De science, ou du moins d’abstraction, il est beaucoup question sur le plateau de l’Eiffel Art Studios. Cette nouvelle scène, ouverte à Budapest en 2020, se tient dans une immense gare désaffectée et brillamment réaménagée en complexe modulable. Les décors immaculés d’Ildikó Tihanyi s’y déploient comme autant de motifs géométriques prompts à de multiples rotations. En contrepoint à leur blancheur et à leur monumentalité écrasantes, les costumes d’Andrea Kovács se font pimpants, au risque du criard lorsqu’ils sont portés par les chanteurs.

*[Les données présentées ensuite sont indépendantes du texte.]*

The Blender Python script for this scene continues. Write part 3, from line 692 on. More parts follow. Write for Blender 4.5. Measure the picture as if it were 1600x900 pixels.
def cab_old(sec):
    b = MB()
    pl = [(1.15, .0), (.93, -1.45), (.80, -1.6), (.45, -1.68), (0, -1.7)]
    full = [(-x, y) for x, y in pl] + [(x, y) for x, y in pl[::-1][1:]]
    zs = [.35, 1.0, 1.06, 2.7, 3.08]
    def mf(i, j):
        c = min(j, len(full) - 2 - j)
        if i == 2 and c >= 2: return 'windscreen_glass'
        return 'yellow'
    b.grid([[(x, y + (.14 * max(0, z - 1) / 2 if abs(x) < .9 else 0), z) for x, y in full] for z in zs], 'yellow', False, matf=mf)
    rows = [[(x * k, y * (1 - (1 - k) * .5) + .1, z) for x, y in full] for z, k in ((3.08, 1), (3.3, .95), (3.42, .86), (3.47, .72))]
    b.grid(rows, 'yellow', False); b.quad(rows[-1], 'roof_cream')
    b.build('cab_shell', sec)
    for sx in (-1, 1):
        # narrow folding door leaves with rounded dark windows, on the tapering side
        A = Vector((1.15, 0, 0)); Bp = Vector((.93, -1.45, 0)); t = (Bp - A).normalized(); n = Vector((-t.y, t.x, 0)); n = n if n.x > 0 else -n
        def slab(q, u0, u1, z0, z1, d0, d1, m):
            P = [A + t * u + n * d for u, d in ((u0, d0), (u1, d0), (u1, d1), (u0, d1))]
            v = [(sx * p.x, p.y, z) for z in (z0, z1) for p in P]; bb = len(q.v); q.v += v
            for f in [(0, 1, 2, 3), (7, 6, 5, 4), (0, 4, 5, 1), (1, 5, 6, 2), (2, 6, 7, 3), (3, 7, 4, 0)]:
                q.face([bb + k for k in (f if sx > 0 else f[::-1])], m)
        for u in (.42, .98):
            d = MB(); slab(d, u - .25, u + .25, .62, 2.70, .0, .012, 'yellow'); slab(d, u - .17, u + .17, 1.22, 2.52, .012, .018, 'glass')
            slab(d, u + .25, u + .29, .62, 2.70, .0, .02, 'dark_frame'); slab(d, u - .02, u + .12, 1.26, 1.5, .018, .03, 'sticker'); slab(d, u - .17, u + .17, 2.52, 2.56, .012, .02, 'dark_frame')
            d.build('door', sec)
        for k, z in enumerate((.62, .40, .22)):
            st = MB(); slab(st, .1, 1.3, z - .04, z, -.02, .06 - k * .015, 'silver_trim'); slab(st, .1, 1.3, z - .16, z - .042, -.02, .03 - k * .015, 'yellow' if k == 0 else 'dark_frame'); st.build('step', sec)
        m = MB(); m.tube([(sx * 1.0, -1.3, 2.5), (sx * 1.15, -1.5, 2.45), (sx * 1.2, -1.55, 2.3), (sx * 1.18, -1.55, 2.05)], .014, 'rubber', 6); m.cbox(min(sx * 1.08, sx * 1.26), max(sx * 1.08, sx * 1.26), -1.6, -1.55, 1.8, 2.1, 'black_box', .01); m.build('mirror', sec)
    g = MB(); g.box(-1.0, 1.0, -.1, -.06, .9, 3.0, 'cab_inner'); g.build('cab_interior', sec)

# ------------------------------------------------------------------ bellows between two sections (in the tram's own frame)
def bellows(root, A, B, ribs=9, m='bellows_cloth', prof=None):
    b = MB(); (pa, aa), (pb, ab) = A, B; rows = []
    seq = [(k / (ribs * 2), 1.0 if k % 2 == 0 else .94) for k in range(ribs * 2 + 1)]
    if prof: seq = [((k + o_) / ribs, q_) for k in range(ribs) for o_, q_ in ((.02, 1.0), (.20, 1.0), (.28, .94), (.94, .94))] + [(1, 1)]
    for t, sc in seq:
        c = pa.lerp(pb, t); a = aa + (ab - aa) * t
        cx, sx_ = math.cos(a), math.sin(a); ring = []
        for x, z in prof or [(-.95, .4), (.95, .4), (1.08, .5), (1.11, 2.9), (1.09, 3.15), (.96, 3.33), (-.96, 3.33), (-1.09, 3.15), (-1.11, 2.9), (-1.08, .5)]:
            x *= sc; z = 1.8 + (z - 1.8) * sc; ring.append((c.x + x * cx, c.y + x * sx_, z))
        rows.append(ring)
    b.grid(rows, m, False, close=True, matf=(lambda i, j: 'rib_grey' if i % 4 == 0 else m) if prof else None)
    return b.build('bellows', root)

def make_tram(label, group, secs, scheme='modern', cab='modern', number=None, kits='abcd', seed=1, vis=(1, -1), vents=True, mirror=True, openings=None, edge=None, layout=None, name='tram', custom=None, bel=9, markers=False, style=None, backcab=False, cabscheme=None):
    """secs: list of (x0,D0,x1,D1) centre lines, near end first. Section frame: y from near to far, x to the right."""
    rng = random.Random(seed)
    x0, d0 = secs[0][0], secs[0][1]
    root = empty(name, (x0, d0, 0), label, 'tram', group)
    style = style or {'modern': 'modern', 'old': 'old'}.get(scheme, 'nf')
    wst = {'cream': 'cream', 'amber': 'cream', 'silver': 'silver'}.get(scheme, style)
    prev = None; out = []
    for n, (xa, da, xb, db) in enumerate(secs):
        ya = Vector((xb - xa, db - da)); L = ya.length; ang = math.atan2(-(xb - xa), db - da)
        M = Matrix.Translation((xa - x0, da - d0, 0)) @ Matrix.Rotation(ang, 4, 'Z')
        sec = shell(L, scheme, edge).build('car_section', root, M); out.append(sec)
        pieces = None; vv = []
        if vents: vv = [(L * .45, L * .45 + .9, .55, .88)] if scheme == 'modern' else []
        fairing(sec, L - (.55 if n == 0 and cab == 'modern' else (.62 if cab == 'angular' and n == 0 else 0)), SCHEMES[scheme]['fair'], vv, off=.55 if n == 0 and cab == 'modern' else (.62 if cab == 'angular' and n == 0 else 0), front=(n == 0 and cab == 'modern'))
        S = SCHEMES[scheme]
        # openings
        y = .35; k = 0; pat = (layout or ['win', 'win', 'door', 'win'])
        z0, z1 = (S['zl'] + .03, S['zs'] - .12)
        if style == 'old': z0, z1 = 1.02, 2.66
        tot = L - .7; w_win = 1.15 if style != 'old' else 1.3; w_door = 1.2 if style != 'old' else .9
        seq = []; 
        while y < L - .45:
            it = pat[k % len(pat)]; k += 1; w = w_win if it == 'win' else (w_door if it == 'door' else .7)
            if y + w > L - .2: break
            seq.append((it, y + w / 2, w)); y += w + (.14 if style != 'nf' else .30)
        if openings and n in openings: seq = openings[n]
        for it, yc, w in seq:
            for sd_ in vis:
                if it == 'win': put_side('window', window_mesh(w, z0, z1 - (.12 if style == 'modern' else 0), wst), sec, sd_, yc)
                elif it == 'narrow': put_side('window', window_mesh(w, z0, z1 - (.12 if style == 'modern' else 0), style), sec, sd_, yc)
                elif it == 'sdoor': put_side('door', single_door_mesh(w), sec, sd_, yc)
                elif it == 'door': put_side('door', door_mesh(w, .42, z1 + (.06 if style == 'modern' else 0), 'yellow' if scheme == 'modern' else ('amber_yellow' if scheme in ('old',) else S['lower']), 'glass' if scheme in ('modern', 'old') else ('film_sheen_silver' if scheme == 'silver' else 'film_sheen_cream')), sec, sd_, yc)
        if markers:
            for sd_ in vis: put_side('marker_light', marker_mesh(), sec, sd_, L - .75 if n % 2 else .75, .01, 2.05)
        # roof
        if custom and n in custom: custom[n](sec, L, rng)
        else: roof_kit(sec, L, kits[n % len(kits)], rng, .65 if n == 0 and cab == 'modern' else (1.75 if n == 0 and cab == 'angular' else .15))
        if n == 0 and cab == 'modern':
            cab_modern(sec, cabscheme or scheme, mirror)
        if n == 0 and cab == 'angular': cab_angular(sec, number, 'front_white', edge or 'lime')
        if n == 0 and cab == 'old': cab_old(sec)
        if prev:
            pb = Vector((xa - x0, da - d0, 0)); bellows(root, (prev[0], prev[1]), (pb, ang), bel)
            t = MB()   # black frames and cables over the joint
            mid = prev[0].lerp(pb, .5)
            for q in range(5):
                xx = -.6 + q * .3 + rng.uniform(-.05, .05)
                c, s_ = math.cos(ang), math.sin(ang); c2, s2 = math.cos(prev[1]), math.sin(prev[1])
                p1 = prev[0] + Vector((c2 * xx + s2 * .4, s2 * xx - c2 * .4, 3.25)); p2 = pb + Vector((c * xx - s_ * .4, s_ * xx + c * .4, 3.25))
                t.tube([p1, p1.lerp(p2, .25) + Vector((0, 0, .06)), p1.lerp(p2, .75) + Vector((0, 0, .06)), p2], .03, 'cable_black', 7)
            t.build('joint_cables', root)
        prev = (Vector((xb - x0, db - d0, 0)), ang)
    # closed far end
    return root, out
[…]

Les danseurs, incarnant ici les impulsions de l’action et des personnages, se voient quant à eux gratifiés de belles nuances de gris. Leurs mouvements s’adossent avec grâce à la musique scandée brillamment par trois pianistes – Andrea Fernandes, Sámuel Tóth, Bálint Zsoldos – sous la direction avisée du pourtant très jeune Péter Dobszay. La partition, d’une clarté et d’une simplicité d’écoute à couper le souffle, est cependant ardue à exécuter et ne pardonne aucune approximation. Si les tableaux d’ensemble pourront souffrir musicalement et chorégraphiquement des quelques couacs fréquents lors des soirs de première, les scènes plus intimes, et les duos tout particulièrement, impressionnent.
À la fois chorégraphe et metteuse en scène, Dóra Barta agence savamment les mouvements de toute la distribution : le tumulte du chant s’imprime sur les corps des danseurs, là où les gestes des chanteurs demeurent plus en retenue. Les chamailleries de frère et sœur, violentes vocalement, trouvent un écho tendre et joueur sur les pas-de-deux. Chaque chanteur est ainsi doublé par un danseur : au sein d’un ballet de grande qualité, la sublime Elisabeth d’Inés Furuhashi-Huber parvient cependant à tirer son épingle du jeu.